When a process is ready, Neotechie builds automation using platform flexible delivery across tools such as Automation Anywhere, UiPath, Microsoft Power Automate, BMC, and Graphite. When the process is not ready, Neotechie helps define the redesign, controls, exception logic, and support model first. Explore governed RPA programs when As-Is mapping shows that manual work is creating risk as well as delay.
How to Turn an As-Is Map into an Automation Roadmap
The best roadmap ranks opportunities by business value and operational readiness. Leaders should avoid prioritizing only the loudest process owner or the largest manual task. Instead, evaluate each candidate by volume, repeatability, rule clarity, data quality, system stability, exception frequency, audit importance, and support complexity.
A practical roadmap can group processes into three waves. The first wave should include stable, high volume, rules based work with clear exceptions. The second wave can include workflows that need moderate redesign or better data validation. The third wave should include complex workflows that may need agentic automation, human in the loop review, system changes, or broader operating model decisions.

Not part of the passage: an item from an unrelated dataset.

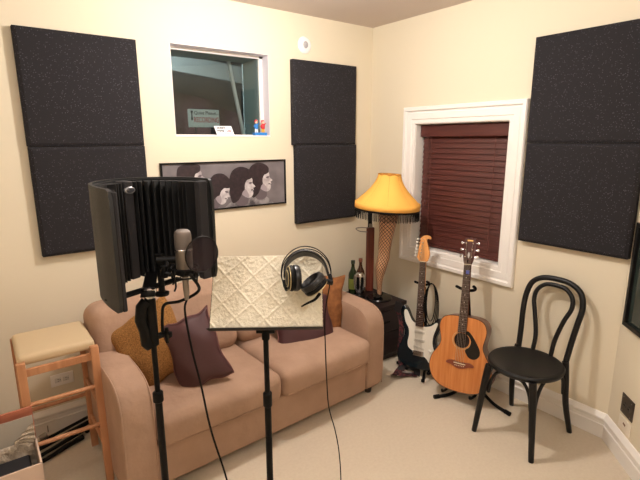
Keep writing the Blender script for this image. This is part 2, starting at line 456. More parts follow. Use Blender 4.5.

This approach helps leaders avoid the common failure pattern of launching many bots without clear ownership. It also helps CFOs, COOs, and CIOs agree on which automation outcomes matter: less manual effort, fewer rework loops, better queue visibility, stronger audit evidence, and automation that remains supportable after go live.
Leaders should also use the map to separate business delays from automation delays. A request waiting for missing customer data is not the same as a bot failing because a credential expired. A close task waiting for controller review is not the same as a report extraction error. This distinction helps teams design better dashboards, cleaner escalation paths, and more useful support procedures. It also gives executives a better view of where automation is improving the workflow and where the underlying process still needs management attention.
Conclusion
As-Is process mapping is not administrative overhead. It is the discipline that helps leaders decide whether a workflow is ready for RPA, needs redesign, or should remain human led until the operating model is clearer. The better the map, the lower the chance of automating broken handoffs, weak data, and hidden exceptions.
If manual workflows are difficult to explain, difficult to measure, or difficult to support, start by mapping the real process. Neotechie’s RPA services can help convert that map into governed automation that reduces repetitive work while keeping control, monitoring, and exception handling in place.
FAQs
Q. Why is As-Is process mapping important before RPA?
As-Is process mapping shows how work actually moves through people, systems, handoffs, approvals, and exceptions. It helps leaders avoid automating broken workflows that should be redesigned before bot development begins.
Q. What should leaders look for in a process map?
Leaders should look for triggers, required inputs, system dependencies, decision rules, exception paths, evidence needs, and process ownership. These details show whether a workflow is ready for RPA or needs cleanup first.
Q. How does Neotechie use process mapping in RPA delivery?
Neotechie uses process discovery and workflow redesign to identify the right automation candidates, define exception handling, and connect bot development to operational outcomes. This helps teams build RPA that is governed, monitored, and reliable after go live.